Michael L. Feinstein, P.A.

Florida law protects pregnant workers

If you are experiencing discrimination in your workplace and you believe it is because you are pregnant, you do not have to deal with it on your own. It can be overwhelming to experience this type of treatment, but it may help to understand what counts as pregnancy discrimination and what legal options are available to you. The fact that you are pregnant has no bearing on your right to work and your ability to do your job well.

How can you know if you have a case?

The Pregnancy Discrimination Act is part of the Civil Rights Act of 1964, making it illegal for an employer to treat a woman unfairly because of her pregnancy. Pregnant women are entitled to the same type of fair and reasonable treatment showed to other employees. Sometimes discrimination is subtle, and you may not be certain that what you are experiencing counts as discrimination. If you are experiencing the following mistreatment, you could be a victim:

  • Your employer refused to promote you or is excluding from certain aspects of your job.
  • A potential employer asked you inappropriate questions about your pregnancy or potential future pregnancies during an interview.
  • Your employer's insurance plan does not cover pregnancy and pregnancy-related issues.
  • Your employer demands that all women give notice of a pregnancy, even if it is not interfering with your ability to work.
  • Your employer fired you after announcing a pregnancy or taking leave after giving birth.

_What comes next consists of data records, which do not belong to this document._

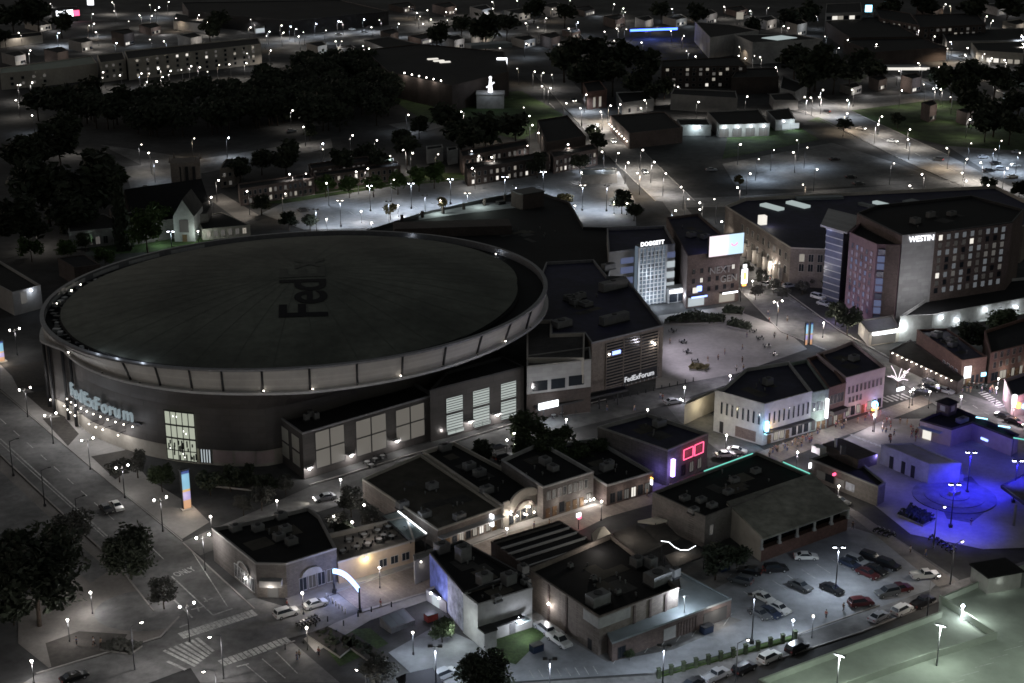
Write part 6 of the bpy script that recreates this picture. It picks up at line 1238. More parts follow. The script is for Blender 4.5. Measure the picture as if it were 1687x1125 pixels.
trees('grey','1290,482,24 1256,455,28 1232,440,24 1275,468,24 1245,478,26','on the pavement by the mall road'); trees('grey','1340,458,22 1322,470,24 1308,455,22','at the mall corner'); trees('mid','1372,462,30','at the hotel terrace')
# the far wood reads as one dark mass
r=random.Random(5); wb=MB(); poly=[(100,205),(180,192),(250,178),(330,172),(400,165),(450,130),(560,118),(640,130),(650,170),(640,205),(560,222),(470,208),(390,222),(300,230),(210,222)]
def inpoly(x,y):
    c=False
    for i in range(len(poly)):
        (x0,y0),(x1,y1)=poly[i-1],poly[i]
        if (y0>y)!=(y1>y) and x<(x1-x0)*(y-y0)/(y1-y0)+x0: c=not c
    return c
cr=[]; 
while len(cr)<170:
    x,y=r.uniform(95,655),r.uniform(110,232)
    if inpoly(x,y): cr.append(G3(x,y,0))
for p in cr:
    R=r.uniform(5,8); H=r.uniform(7,12.5); wb.tube((p.x,p.y,0),(p.x,p.y,H),.35,.15,5,1)
    for k in range(230):
        d=Vector((r.gauss(0,1),r.gauss(0,1),r.gauss(0,1))).normalized()*(r.random()**.35); q=Vector((p.x+d.x*R,p.y+d.y*R,H+d.z*R*.75)); s=r.uniform(.7,1.5)
        u=Vector((r.gauss(0,1),r.gauss(0,1),r.gauss(0,.6))).normalized()*s; v=u.orthogonal().normalized()*s*.7; wb.face([q-u,q-v,q+u,q+v])
tag(wb.build('wood',['leaf_dark','bark']),'far off dark wood that reads as one black mass of crowns behind the arena','wood',kind='stuff')
# ------------------------------------------------------------------ cars
for n_,c_ in dict(car_white=(.62,.62,.6),car_silver=(.33,.34,.36),car_black=(.012,.012,.014),car_grey=(.09,.095,.1),car_blue=(.02,.03,.06),car_red=(.07,.012,.014)).items(): mat(n_,c_,.3,.03,1,spec=.5)
mat('tyre',(.015,.015,.015),.9,.1,2)
CP={}
def car_meshes(style):
    if style in CP: return CP[style]
    L,W={'sedan':(4.8,1.85),'suv':(4.8,1.95),'truck':(5.7,2.0)}[style]
    P={'sedan':[(-2.4,.55),(-2.35,.95),(-1.6,1.02),(-.95,1.02),(1.0,1.0),(2.1,.85),(2.4,.62),(2.38,.35),(-2.38,.35)],'suv':[(-2.4,.5),(-2.38,1.1),(-2.2,1.15),(1.0,1.1),(2.15,1.0),(2.4,.75),(2.38,.35),(-2.38,.35)],'truck':[(-2.85,.6),(-2.85,1.1),(-.6,1.1),(1.3,1.12),(2.6,1.05),(2.85,.8),(2.83,.4),(-2.83,.4)]}[style]
    Gh={'sedan':[(-1.75,1.0),(-1.05,1.44),(.35,1.46),(1.1,.99)],'suv':[(-2.3,1.12),(-2.05,1.72),(.4,1.74),(1.15,1.09)],'truck':[(-.65,1.1),(-.5,1.75),(.75,1.77),(1.45,1.1)]}[style]
    def ext(prof,w,wt,z0,m,mi=0,top=None):
        zmin=min(p[1] for p in prof); zmax=max(p[1] for p in prof)
        def ww(z): return w+(wt-w)*((z-zmin)/(zmax-zmin))
        A=[(x,-ww(z)/2,z) for x,z in prof]; Bq=[(x,ww(z)/2,z) for x,z in prof]; n=len(prof)
        m.face(A,mi); m.face(Bq[::-1],mi)
        for k in range(n): j=(k+1)%n; m.face([A[k],Bq[k],Bq[j],A[j]],mi if top is None or not(k==top) else 1-mi)
    m=MB(); ext(P,W,W*.94,0,m); 
    x0,x1=Gh[1][0],Gh[2][0]; zt=Gh[1][1]; m.obox((x0-.02,-W*.36,zt-.03),Vector((x1-x0+.04,0,0)),Vector((0,W*.72,0)),Vector((0,0,.07)))
    if style=='truck': m.obox((-2.7,-W*.42,1.1),Vector((2.05,0,0)),Vector((0,.12,0)),Vector((0,0,.2))); m.obox((-2.7,W*.42-.12,1.1),Vector((2.05,0,0)),Vector((0,.12,0)),Vector((0,0,.2)))
    for s in (-1,1): m.tube((x1-.05,s*W*.37,zt),(Gh[3][0],s*W*.44,Gh[3][1]),.045,n=5); m.tube((x0,s*W*.37,zt),(Gh[0][0],s*W*.44,Gh[0][1]),.06,n=5)
    body=m; m=MB(); ext(Gh,W*.9,W*.74,0,m); glass=m
    wh=MB(); wh.tube((0,-.11,0),(0,.11,0),.33,n=14); wh.tube((0,-.13,0),(0,.13,0),.19,n=10,m=1)
    hl=MB(); hl.box((0,0,0),(.12,.36,.16)); out=dict(L=L,W=W,hx=P[-3][0] if style!='sedan' else 2.38,tx=P[0][0])
    for nm,b,ms in (('body',body,['car_white']),('windows',glass,['glass_dark']),('wheel',wh,['tyre','metal_light']),('headlight',hl,['win_cool']),('tail_light',hl,['tail_off'])):
        o=b.build(nm,ms); out[nm]=o.data; bpy.data.objects.remove(o)
    CP[style]=out; return out
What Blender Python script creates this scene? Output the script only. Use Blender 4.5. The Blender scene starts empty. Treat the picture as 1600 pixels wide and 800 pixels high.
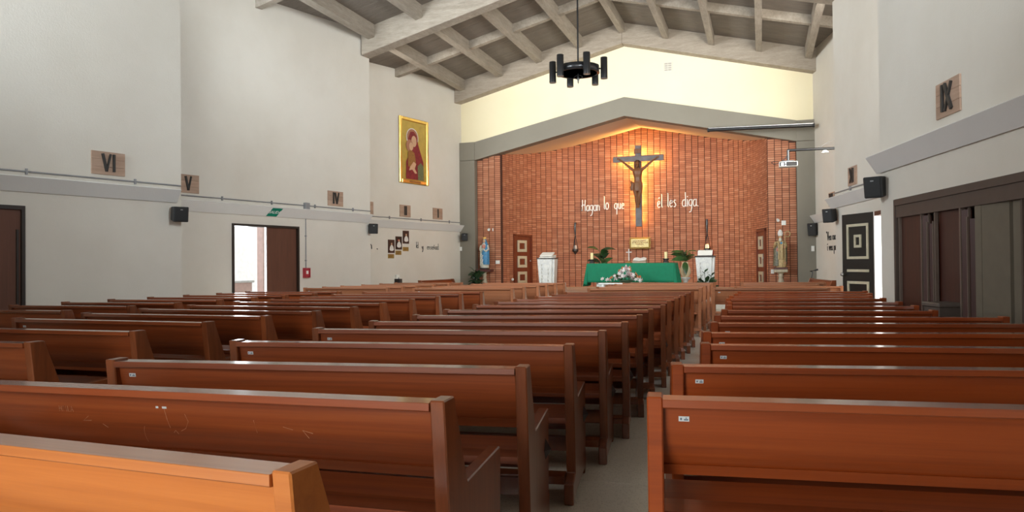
import bpy, bmesh, math, random
from mathutils import Matrix, Vector
random.seed(7)
sc = bpy.context.scene
COL = sc.collection
# ------------------------------------------------------------------ camera, world, lights
H_EYE = 1.36
F_PX = 1145.12
def build_camera():
    p, r, a = 0.0113431, -0.00936112, -0.32811918
    cp, sp = math.cos(p), math.sin(p)
    R = Vector((1, 0, 0)); F = Vector((0, cp, sp)); U = Vector((0, -sp, cp))
    R2 = R*math.cos(r)+U*math.sin(r); U2 = U*math.cos(r)-R*math.sin(r)
    B = Vector((math.cos(a), math.sin(a), 0)); N = Vector((-B.y, B.x, 0))
    def w(v): return Vector((v.dot(B), v.dot(N), v.z))
    R2, U2, F = w(R2), w(U2), w(F)
    cam = bpy.data.cameras.new('camera'); o = bpy.data.objects.new('camera', cam); COL.objects.link(o)
    cam.sensor_width = 36; cam.sensor_fit = 'HORIZONTAL'; cam.lens = F_PX/1600*36
    cam.clip_start = 0.05; cam.clip_end = 200
    o.matrix_world = Matrix(((R2.x, U2.x, -F.x, 0), (R2.y, U2.y, -F.y, 0), (R2.z, U2.z, -F.z, H_EYE), (0, 0, 0, 1)))
    sc.camera = o
build_camera()
world = bpy.data.worlds.new('sky'); sc.world = world; world.use_nodes = True
bg = world.node_tree.nodes['Background']; bg.inputs[0].default_value = (0.80, 0.91, 1.0, 1); bg.inputs[1].default_value = 2.4
vs = sc.view_settings
vs.view_transform = 'Standard'; vs.look = 'None'; vs.gamma = 1; vs.use_curve_mapping = False; vs.exposure = 0.0
sc.cycles.use_denoising = True
sc.cycles.max_bounces = 8; sc.cycles.diffuse_bounces = 5; sc.cycles.glossy_bounces = 4; sc.cycles.transmission_bounces = 6
sc.cycles.sample_clamp_indirect = 6; sc.cycles.caustics_reflective = False; sc.cycles.caustics_refractive = False
def area(name, loc, direction, sx, sy, power, color):
    l = bpy.data.lights.new(name, 'AREA'); l.shape = 'RECTANGLE'; l.size = sx; l.size_y = sy; l.energy = power; l.color = color
    o = bpy.data.objects.new(name, l); COL.objects.link(o); o.location = loc
    o.rotation_euler = Vector(direction).to_track_quat('-Z', 'Y').to_euler()
    return o
DAY = (0.84, 0.935, 1.0); DAYW = (1.0, 0.97, 0.90)
# daylight entering through the tall slot windows in the returns of the stepped side walls
for nm, loc, dr, sx, pw, cl in (('left_near', (-10.6, 4.0, 5.5), (0.8, 1, 0.18), 1.2, 440, DAY), ('left_middle', (-10.6, 10.9, 5.5), (0.8, 1, 0.18), 1.2, 220, DAY),
                                ('left_far', (-10.75, 17.95, 5.5), (1.3, 1, 0.15), 1.1, 130, DAYW), ('right_near', (2.1, 4.25, 5.5), (-0.8, 1, 0.18), 1.0, 440, DAY),
                                ('right_middle', (2.0, 11.1, 5.5), (-0.8, 1, 0.18), 0.9, 190, DAYW), ('right_far', (2.0, 17.8, 5.5), (-1.0, 1, 0.15), 0.9, 140, DAYW)):
    o = area('daylight_slot_'+nm, loc, dr, sx, 3.4, pw, cl); o.data.spread = math.radians(105)
# added fill lights at an unseen rear entrance and high on the rear wall
o = area('rear_fill_entrance', (-2.0, -2.35, 1.75), (0.06, 1, -0.07), 2.4, 2.6, 62, DAYW); o.data.spread = math.radians(95)
area('rear_fill_high', (-4.2, -2.35, 5.6), (0, 1, 0.12), 8.0, 1.6, 85, DAYW)
# open side doors
area('daylight_door_left', (-11.35, 13.75, 1.25), (1, 0.1, -0.05), 0.9, 2.0, 90, DAY)
area('daylight_door_right', (2.55, 14.7, 1.25), (-1, 0.05, -0.05), 0.6, 2.0, 35, DAYW)

# ------------------------------------------------------------------ materials
MATS = {}
def new_mat(name):
    m = bpy.data.materials.new(name); m.use_nodes = True
    nt = m.node_tree; b = nt.nodes['Principled BSDF']
    MATS[name] = m
    return m, nt, b
def L(nt, a, b): nt.links.new(a, b)
def mixcol(nt, fac, c1, c2):
    n = nt.nodes.new('ShaderNodeMix'); n.data_type = 'RGBA'
    if isinstance(fac, (int, float)): n.inputs[0].default_value = fac
    else: L(nt, fac, n.inputs[0])
    for sock, c in ((n.inputs[6], c1), (n.inputs[7], c2)):
        if isinstance(c, tuple): sock.default_value = (*c[:3], 1)
        else: L(nt, c, sock)
    return n.outputs[2]
def coords(nt, scale=(1, 1, 1), out='Object'):
    t = nt.nodes.new('ShaderNodeTexCoord'); mp = nt.nodes.new('ShaderNodeMapping'); mp.inputs['Scale'].default_value = scale
    L(nt, t.outputs[out], mp.inputs['Vector']); return mp.outputs['Vector']
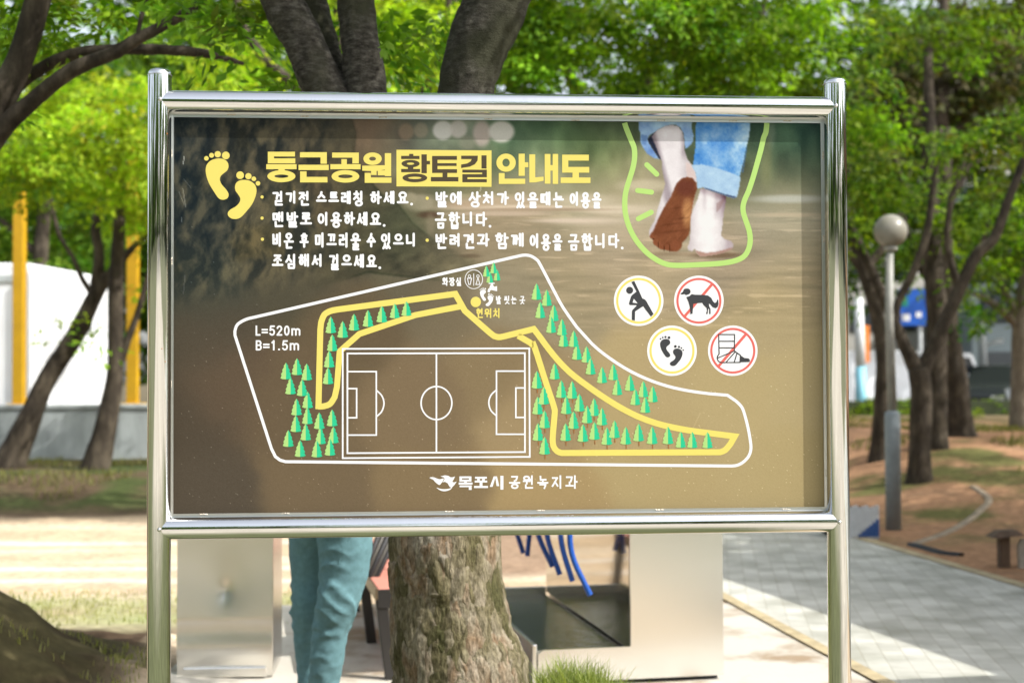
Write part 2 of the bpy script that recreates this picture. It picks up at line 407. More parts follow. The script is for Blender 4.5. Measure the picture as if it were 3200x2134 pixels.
# bark streaks of the printed trunk, at the upper left
mk = (1 - sstep(1010, 1170, GX + .25 * (GY - 400) * -1)) * (1 - sstep(820, 960, GY + .15 * (GX - 800)))
st1 = vnoise(GX + .12 * GY + 18 * vnoise(GX, GY, 90, 23, 2), GY, 32, 21, 4, sy=1.9); st2 = vnoise(GX + .3 * GY, GY, 15, 29, 3, sy=1.7)
lit = np.clip(st1 * 1.5 + .5 * st2, -1, 1) * mk
ART += lit[..., None] * np.array([30, 24, 14.])
ART += (mk * sstep(.1, .8, vnoise(GX, GY, 110, 41, 3)))[..., None] * np.array([10, 6, -2.])
# mossy root of the printed tree running down to the right
def inpoly(P):
    m = np.zeros(GX.shape, bool); n = len(P)
    for i in range(n):
        (xa, ya), (xb, yb) = P[i], P[(i + 1) % n]
        if ya != yb: m ^= ((ya > GY) != (yb > GY)) & (GX < (xb - xa) * (GY - ya) / (yb - ya) + xa)
    a = m.astype(float)
    for k in range(5):
        a = (a + np.roll(a, 1, 0) + np.roll(a, -1, 0) + np.roll(a, 1, 1) + np.roll(a, -1, 1)) / 5
    return a
rm_ = inpoly([(520, 340), (1090, 340), (1112, 420), (1105, 480), (1150, 560), (1196, 612), (1245, 640), (1290, 700), (1372, 762), (1470, 806), (1560, 850), (1400, 880), (1150, 850), (900, 930), (520, 990)])
wt_ = rm_ * sstep(900, 1150, GX)
tone = np.array([74, 72, 54.]) + (vnoise(GX + .6 * GY, GY, 26, 33, 4, sx=1.6))[..., None] * np.array([22, 20, 14.]) + sstep(1230, 1480, GX)[..., None] * np.array([52, 46, 36.])
ART = ART * (1 - .8 * wt_[..., None]) + tone * .8 * wt_[..., None]
edge = np.clip(rm_ * (1 - rm_) * 4, 0, 1) * sstep(1050, 1150, GX) * (1 - sstep(1250, 1420, GX)); ART -= edge[..., None] * np.array([26, 20, 18.])
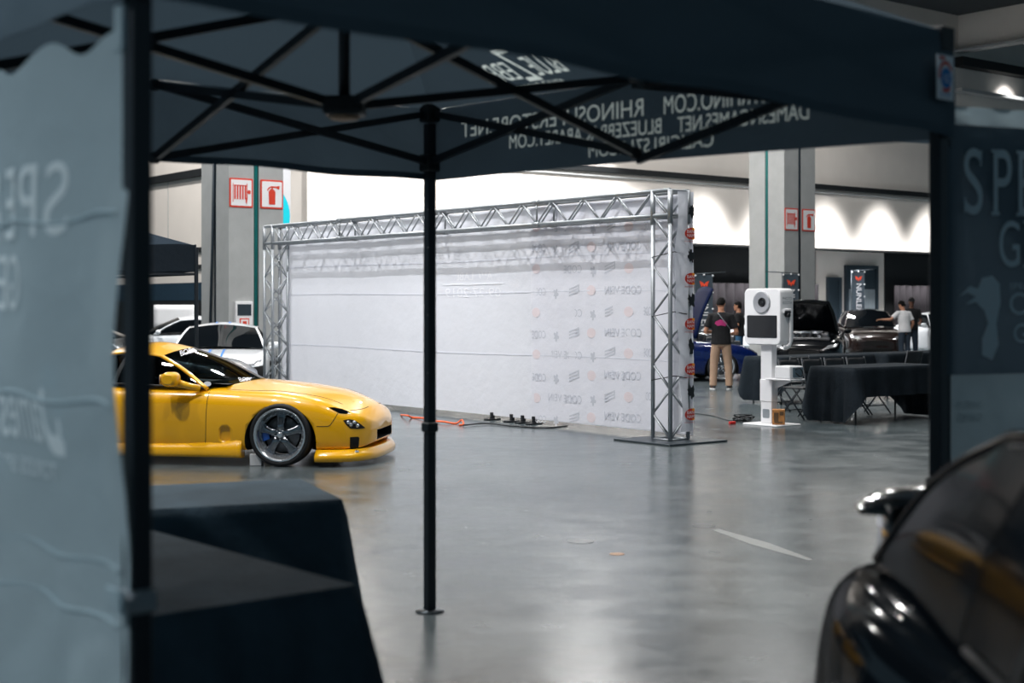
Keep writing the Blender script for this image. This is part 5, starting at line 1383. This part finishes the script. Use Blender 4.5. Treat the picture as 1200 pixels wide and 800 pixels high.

If you are dealing with the above types of treatment or other actions that you suspect may be discriminatory, you may want to take immediate action to seek help and guidance. Legal options are available to you through which you can make the unfair treatment stop and hold your employer accountable.

Your rights at work

Your pregnancy should be a time of excitement, not stress and concern over the treatment you are receiving in the workplace. If you believe you are a victim, it may help to seek a complete evaluation of your case and explanation of the legal options available to you. An experienced employment law attorney can help you move forward with a claim, if appropriate.